Apalagi di Lebanon yang dikenal sebagai bangsa poliglot (polyglot nation, multilingual nation), yakni bangsa yang menguasai dan bisa berbicara dalam banyak bahasa, setidaknya tiga bahasa: Arab, Inggris dan Perancis. Bahasa Arab di sini pun terutama adalah bahasa Arab kolokial (colloquial) atau bahasa percakapan sehari-hari, bukannya bahasa Arab baku (modern standard Arabic), apalagi jelas bukan bahasa Arab Fusha atau klasik (classical Arabic). Bahasa Arab fusha dan standar hanya dipakai dalam pidato-pidato resmi Presiden dan pejabat tinggi negara dalam acara-acara yang resmi pula, ceramah atau khutbah Jumat di masjid, dan khutbah kebaktian di gereja.

Di Lebanon nasib bahasa Arab klasik atau fusha lebih mengundang kekhawatiran yang lebih luas lagi. Keluhan yang sama juga terjadi di Mesir. Dengan bahasa Inggris yang sangat sempurna seorang muda keturunan Arab yang tinggal di Amerika Utara mengatakan: “I forgot my Arabic tongue, and lost my homeland in the process. I feel like I’m slowly becoming more and more disconnected from my Arab roots’’.

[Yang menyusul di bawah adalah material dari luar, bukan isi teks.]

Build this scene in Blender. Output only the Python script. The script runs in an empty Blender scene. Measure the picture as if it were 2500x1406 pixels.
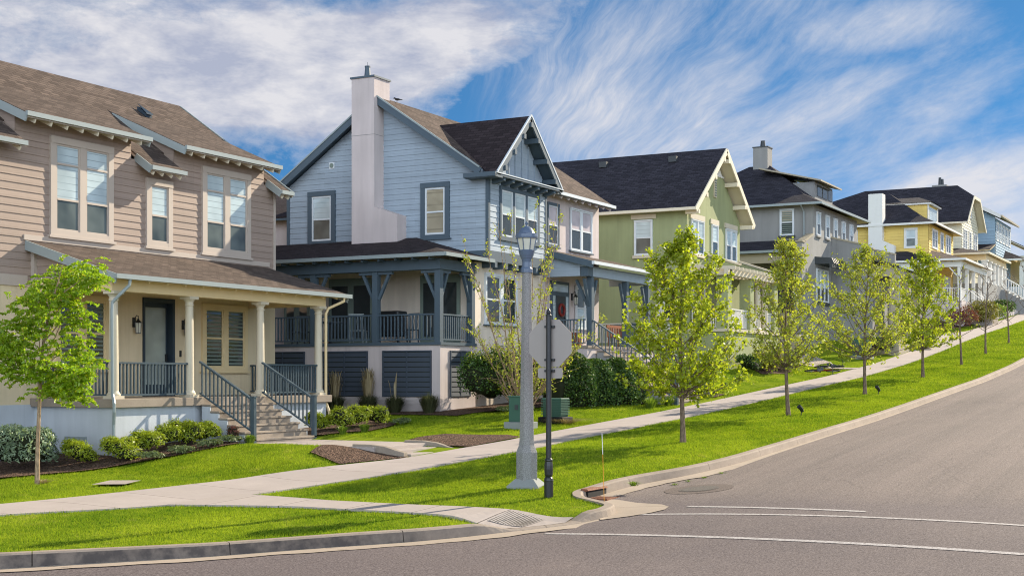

Bahasa sebagai identitas kultural

Bahasa adalah unsur universal kebudayaan yang paling utama. Jika bahasa mati maka matilah kebudayaannya, dan akhirnya matilah pula jati dirinya sebagai bangsa. Anna Luisa Dalgneault, seorang penulis lagu, musisi, dan sarjana Antropologi Linguistik, mengatakan “When you are losing a language, you are losing much more than words and sentences and terms of things. You’re losing a whole worldview”. (Ketika kamu kehilangan bahasamu, kamu bukan hanya kehilangan kata-kata, kalimat dan istilah-istilah sejenisnya. Sesunggguhnya kamu sedang kehilangan pandangan dunia (ideologi). Mengapa bisa sedemikian seriusnya? Pasalnya “Language is a fundamental pillar of cultural identity –you cannot mantain a cultural identity without mantaining the language. Leave us our language, and leave us our identity.***

Kita orang Indonesia dalam mempertahankan dan mengembangkan bahasa Indonesia perlu belajar pada pengalaman bangsa Arab memperlakukan bahasa kebanggaannya sekarang ini, terutama ketika menghadapi tekanan bahasa Inggris sebagai bahasa dunia yang semakin perkasa sekarang ini. Para ahli bahasa dan pemimpin Indonesia harus memiliki strategi, terutama strategi kebudayaan, bagaimana menjadikan bahasa Indonesia itu bisa bertahan dan menjadi bahasa yang terhormat di dunia ini.

Tantangan bahasa Inggris terhadap bahasa Indonesia di tanah air kita memang belum seberat dan separah yang dihadapi bahasa Arab di dunia Arab. Pasalnya, masih sangat sedikit orang Indonesia yang berbicara dengan bahasa Inggris. Tetapi melihat kecenderungan global sekarang ini pada saatnya rasa-rasanya, menurut prediksi saya, tantangan semacam itu akan datang juga.

Mengulang apa yang dikatakan oleh Anna Luisa Dalgneault di atas: ‘Bahasa adalah pilar utama sebuah identitas dan kebudayaan. Kamu tidak dapat mempertahankan identitas budayamu tanpa mempertahankan bahasamu. Keduanya tidak dapat dipisahkan. Biarkan kami dengan bahasa kami, biarkan kami dengan identitas kami’. Bahasa ternyata sesuatu yang sangat serius, bukan?